Farm to fork in Kilmichael

Combining livestock, local produce and home baking, Áine O’Riordan, a Drystock Farm Advisor based in the Teagasc Macroom Office, visits the O’Leary family in Kilmichael to find out more about the ‘farm to fork’ journey.

Gearoid O’Leary farms in Coolderrihy, Kilmichael with his wife Caitriona and their four children Anna, Barra, Saoirse and Sean. When you enter their farm, you get a real sense of the true meaning of a family farm; all hands are on deck, available and willing to help.

The drystock enterprise

They run a suckler to weanling beef system, consisting of 66 continental cows, with a split calving system of Spring and Autumn.
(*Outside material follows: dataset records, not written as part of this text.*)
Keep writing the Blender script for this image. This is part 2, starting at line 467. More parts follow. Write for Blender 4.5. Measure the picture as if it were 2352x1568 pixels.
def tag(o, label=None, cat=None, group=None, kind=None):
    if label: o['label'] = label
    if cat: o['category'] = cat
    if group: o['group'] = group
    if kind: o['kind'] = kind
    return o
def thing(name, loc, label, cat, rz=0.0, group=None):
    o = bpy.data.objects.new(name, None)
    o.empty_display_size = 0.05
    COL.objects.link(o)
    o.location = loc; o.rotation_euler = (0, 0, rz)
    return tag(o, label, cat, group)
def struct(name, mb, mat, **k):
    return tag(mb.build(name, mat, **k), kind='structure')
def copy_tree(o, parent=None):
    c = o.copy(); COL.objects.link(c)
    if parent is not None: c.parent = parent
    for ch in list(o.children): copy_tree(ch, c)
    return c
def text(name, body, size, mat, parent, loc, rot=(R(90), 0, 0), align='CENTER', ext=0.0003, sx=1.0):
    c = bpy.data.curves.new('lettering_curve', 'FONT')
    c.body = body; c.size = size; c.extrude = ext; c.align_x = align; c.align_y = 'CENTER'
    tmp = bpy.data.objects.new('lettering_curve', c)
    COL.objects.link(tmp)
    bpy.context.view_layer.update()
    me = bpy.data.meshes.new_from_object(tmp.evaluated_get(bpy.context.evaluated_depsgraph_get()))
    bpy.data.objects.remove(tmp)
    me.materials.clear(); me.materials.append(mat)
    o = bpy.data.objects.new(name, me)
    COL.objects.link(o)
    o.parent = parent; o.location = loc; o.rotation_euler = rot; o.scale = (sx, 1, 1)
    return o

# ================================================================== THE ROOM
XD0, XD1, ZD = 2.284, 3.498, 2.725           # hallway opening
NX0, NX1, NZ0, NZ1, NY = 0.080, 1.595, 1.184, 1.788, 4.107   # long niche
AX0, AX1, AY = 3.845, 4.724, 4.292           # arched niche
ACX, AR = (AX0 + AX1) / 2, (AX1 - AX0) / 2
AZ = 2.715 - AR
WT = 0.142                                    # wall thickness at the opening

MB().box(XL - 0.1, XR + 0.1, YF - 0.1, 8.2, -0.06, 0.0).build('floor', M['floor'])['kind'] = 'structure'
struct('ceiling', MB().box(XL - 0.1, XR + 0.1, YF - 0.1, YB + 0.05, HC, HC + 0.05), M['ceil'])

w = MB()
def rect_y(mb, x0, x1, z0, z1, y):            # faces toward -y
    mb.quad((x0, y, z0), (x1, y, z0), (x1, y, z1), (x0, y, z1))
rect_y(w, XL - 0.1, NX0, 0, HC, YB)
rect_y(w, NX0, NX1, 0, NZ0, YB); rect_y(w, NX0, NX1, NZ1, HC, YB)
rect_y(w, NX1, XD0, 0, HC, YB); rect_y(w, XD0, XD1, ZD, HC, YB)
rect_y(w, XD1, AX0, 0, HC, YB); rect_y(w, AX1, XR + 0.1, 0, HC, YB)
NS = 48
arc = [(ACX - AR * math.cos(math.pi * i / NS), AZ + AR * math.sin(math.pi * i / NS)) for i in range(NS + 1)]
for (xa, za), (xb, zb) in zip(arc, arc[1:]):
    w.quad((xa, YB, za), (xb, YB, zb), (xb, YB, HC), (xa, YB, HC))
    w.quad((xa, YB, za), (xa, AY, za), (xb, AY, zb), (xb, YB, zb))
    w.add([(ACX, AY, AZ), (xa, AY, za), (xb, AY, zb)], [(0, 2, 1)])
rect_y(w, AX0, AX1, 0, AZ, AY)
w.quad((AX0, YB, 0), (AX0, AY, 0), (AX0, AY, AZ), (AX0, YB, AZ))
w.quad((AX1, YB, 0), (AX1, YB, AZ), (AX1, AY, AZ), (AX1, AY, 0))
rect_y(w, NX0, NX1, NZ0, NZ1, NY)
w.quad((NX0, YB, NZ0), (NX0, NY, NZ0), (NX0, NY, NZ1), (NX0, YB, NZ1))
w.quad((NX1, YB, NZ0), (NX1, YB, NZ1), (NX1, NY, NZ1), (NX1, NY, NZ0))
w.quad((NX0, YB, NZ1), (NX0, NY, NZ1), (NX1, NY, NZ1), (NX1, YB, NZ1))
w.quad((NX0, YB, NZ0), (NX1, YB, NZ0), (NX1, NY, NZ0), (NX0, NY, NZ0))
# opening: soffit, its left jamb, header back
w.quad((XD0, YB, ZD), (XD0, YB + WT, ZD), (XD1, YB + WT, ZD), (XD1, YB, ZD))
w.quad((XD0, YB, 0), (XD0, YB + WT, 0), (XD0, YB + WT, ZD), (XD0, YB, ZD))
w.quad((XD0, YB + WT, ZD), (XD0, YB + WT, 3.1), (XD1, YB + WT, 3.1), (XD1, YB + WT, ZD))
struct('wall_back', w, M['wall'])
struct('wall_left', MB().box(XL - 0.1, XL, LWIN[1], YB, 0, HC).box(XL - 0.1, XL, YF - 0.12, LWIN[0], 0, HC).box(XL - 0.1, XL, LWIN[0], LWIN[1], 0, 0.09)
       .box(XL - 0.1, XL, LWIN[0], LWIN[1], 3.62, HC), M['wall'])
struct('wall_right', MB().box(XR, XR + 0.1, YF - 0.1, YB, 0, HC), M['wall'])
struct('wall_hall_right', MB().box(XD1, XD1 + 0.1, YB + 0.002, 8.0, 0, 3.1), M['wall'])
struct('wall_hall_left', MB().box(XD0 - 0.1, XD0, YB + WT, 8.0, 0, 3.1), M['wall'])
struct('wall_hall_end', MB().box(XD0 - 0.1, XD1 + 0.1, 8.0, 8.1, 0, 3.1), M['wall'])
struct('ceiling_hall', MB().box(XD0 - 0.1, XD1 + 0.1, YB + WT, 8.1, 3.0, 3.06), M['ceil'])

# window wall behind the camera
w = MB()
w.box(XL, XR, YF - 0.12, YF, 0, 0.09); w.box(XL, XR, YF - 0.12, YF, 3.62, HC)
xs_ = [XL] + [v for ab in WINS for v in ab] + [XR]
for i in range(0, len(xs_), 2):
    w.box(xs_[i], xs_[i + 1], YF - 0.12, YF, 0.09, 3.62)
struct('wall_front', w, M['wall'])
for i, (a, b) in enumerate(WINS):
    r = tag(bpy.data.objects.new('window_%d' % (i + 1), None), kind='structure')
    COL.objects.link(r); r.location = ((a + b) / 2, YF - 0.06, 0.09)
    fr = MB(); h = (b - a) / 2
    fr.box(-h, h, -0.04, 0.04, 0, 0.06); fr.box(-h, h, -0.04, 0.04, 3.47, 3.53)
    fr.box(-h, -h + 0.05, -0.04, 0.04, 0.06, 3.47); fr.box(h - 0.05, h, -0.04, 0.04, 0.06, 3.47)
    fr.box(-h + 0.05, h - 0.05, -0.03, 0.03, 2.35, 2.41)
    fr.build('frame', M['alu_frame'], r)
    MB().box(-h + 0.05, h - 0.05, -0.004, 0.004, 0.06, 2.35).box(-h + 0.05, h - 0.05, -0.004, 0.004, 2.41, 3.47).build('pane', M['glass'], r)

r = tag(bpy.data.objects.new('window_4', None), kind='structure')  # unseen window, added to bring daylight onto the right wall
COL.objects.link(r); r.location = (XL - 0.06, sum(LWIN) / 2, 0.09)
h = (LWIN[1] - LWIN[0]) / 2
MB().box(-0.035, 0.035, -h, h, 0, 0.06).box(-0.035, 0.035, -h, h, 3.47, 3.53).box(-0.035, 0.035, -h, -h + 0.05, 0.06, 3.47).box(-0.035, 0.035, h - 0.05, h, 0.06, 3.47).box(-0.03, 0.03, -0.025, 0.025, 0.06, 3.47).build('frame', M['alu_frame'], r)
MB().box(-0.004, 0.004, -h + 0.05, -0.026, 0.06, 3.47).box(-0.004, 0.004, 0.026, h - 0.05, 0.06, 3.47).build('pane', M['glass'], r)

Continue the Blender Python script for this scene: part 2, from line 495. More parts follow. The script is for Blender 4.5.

Charolais and Limousin stock bulls are used as well as a small amount of AI.

The herd’s calving interval is 386 days, achieving 0.99 calves per cow per year. The split Autumn and Spring calving system spreads out the workload of calving and the cashflow by having weanlings to sell at different times of the year. Weanlings are sold through the mart.

For autumn calving, most of the cows calve themselves outside. They have a mobile calving camera set up to assist with watching for calving and this has become a very useful technology on the farm. Cows and calves are weighed to measure performance. Last year, their claves averaged a 200-day weight of 239 Kgs and achieved an average daily gain of 0.96 Kgs per day.

The farm is also home to a sheep enterprise, consisting of 54 Suffolk X ewes lambing in March/April and lambs are sold through the mart in September. The beef and sheep enterprises work well together. While it can make grassland management more challenging during the spring, they complement each other for the remainder of the year.

Home produce

Gearoid and Caitriona are very passionate about producing as much of their own food as possible from their farm to feed their family. They always have their home-produced beef and lamb in the freezer and grow their own crop of potatoes, vegetables and fruits. This passion has been passed down to their eldest daughter Anna, who has set up her own food business known as The Flour Patch.

Anna studied Culinary Arts in MTU. Having worked in a number of food businesses while in college, she took the leap of faith to make her own career from producing food locally after graduating.

The Flour Patch is an honesty box in two different locations, selling home baked goods such as scones, brown bread, cakes, tarts, cookies etc. You drive up to the honesty box and take what you want, pay in cash or Revolut and its often sold out quiet quickly.

Anna O'Leary pictured in front of her honesty box

When seasonally available, the honesty box sells home-grown vegetables grown in their polytunnel and homemade jams, pickled cucumber and honey produced in their own on farm beehives.

For her baking ingredients, Anna uses Bó Bainne Úr milk produced by local dairy farm Mike Cahalane and she sources her eggs from Sean Hayes. The first honesty box opened in Castlefreak where Anna lives with her partner (Eircode P85XH10). This honesty box is open from 10am on Saturdays and Sundays. The second box is on her home farm in Kilmichael and is open at 10am on Sundays (Eircode P12DR02). Anna is also very busy baking cakes for occasions such as weddings, birthdays, anniversaries etc.

Anna is gathering momentum on social media platforms Tik Tok and Instagram, where she posts on a variety of topics such as day-to-day farm tasks, baking, cooking family dinners etc.  Search the name ChefAnnaJane on social media. Just recently, The Flour Patch has won Innovator of the Year for Munster in the Irish Restaurant Awards.

It’s great to see a home-cooked meal with all the food on the plate produced on the farm, zero food miles and sustainability. In a time when consumers are getting more conscious about where their food is coming from, it is an ideal opportunity to take a leaf out of the O’ Leary’s book and try as grow as much food yourself as possible.